¿Podría dejar a mi bisabuela?
Hugo Fabián Lallana, Córdoba, Argentina
Cuando cumplí veintiún años, quería servir en una misión. Mi bisabuela, Margarita Sippo de Lallana, me apoyaba en mi decisión a pesar de que significaba que estaría sola. Ella me había criado desde que era pequeño y me preocupaba quién la cuidaría mientras yo sirviera.
Nos habíamos bautizado en 1978, cuando yo tenía once años y mi bisabuela setenta y tres. Al poco tiempo dejamos de asistir a las reuniones, pero hermanos y hermanas de la Iglesia que se preocupaban fueron a buscarnos.
Volví a activarme y los miembros del barrio esperaban ansiosos mi ordenación. “¡Tendremos un diácono!”, decían con entusiasmo. En aquella época, en nuestro barrio no había ningún poseedor del Sacerdocio Aarónico. Dado que no había ningún otro diácono, pasé a ser el presidente del quórum de diáconos. Me preguntaba por qué me darían un llamamiento así, pero llegué a entender que los líderes del barrio me estaban capacitando en cuanto a mis responsabilidades del sacerdocio. Por esa razón, traté de ser fiel.
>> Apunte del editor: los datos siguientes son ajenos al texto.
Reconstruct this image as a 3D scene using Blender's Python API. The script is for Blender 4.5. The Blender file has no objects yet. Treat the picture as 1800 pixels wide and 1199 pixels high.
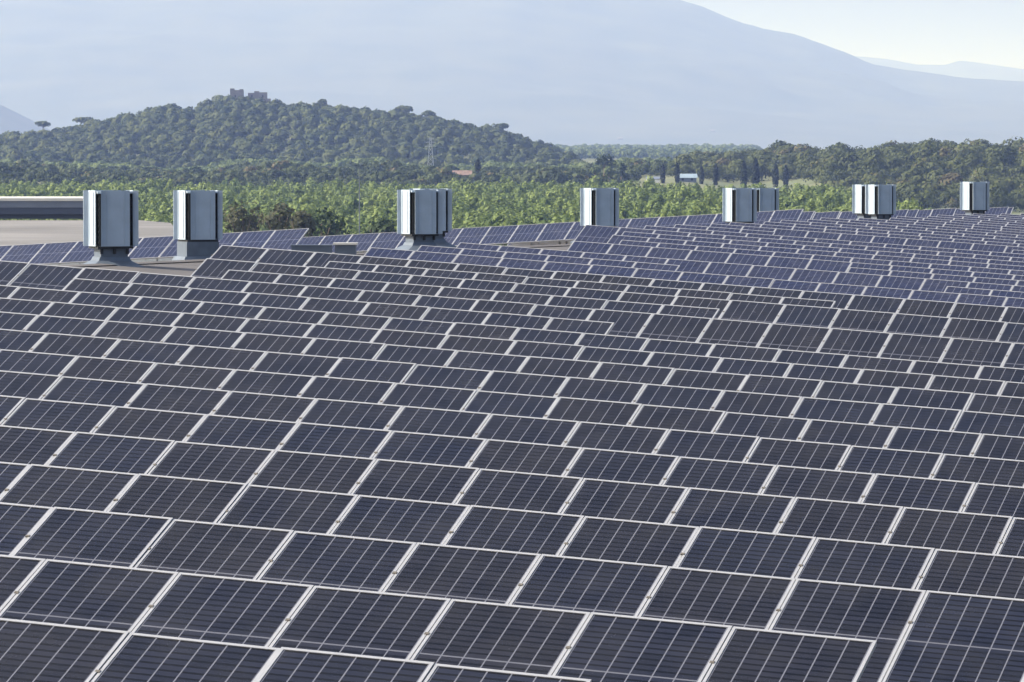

Sin embargo, mi bisabuela seguía menos activa y asistía sólo de vez en cuando a las reuniones. Pero me apoyaba en mi decisión de servir, porque, en su corazón, sabía que el Evangelio es verdadero.
En la época en que envié la solicitud misional en 1990, la mayoría de los misioneros de tiempo completo que eran llamados de Córdoba servían en las Misiones Argentina Buenos Aires Norte o Sur. Estaba seguro de que me llamarían a una de esas dos misiones y no estaría demasiado lejos de mi bisabuela.
Más adelante, cuando me llamó el presidente de estaca, me dijo que necesitaría un pasaporte porque, en vez de ello, ¡iría a Colombia! A pesar de la preocupación que seguía teniendo, mi bisabuela me animó a ir. Momentos antes de irme, prometió que regresaría a la iglesia el siguiente domingo y que iría al templo antes de que yo regresara. Era difícil de creer, pero hizo que fuera más fácil dejarla.
Mientras me encontraba en la misión, mi bisabuela hizo exactamente lo que había prometido. Aunque tenía ochenta y tantos, no sólo asistía a todas sus reuniones, sino que además era puntual. Y se preparó y fue al Templo de Buenos Aires Argentina.
Después de un viaje de regreso de doce horas, que llevó toda la noche, de aquel primer viaje al templo, mi bisabuela llegó al centro de reuniones de nuestro barrio el domingo por la mañana, a las 8:30, poco antes de que comenzaran las reuniones. Nuestro presidente de estaca, Rubén Spitale, le dijo: “Permítame llevarla a su casa para que pueda descansar”.
“No”, respondió ella. “Voy a ir a la iglesia”. Y así lo hizo.
Después de que regresé de la misión, asistimos al templo juntos tres veces antes de que ella falleciera en el año 2000. Por causa de mi misión, ambos fuimos bendecidos. Si me hubiera quedado en casa, estoy seguro de que ninguna de estas bendiciones se habría hecho realidad.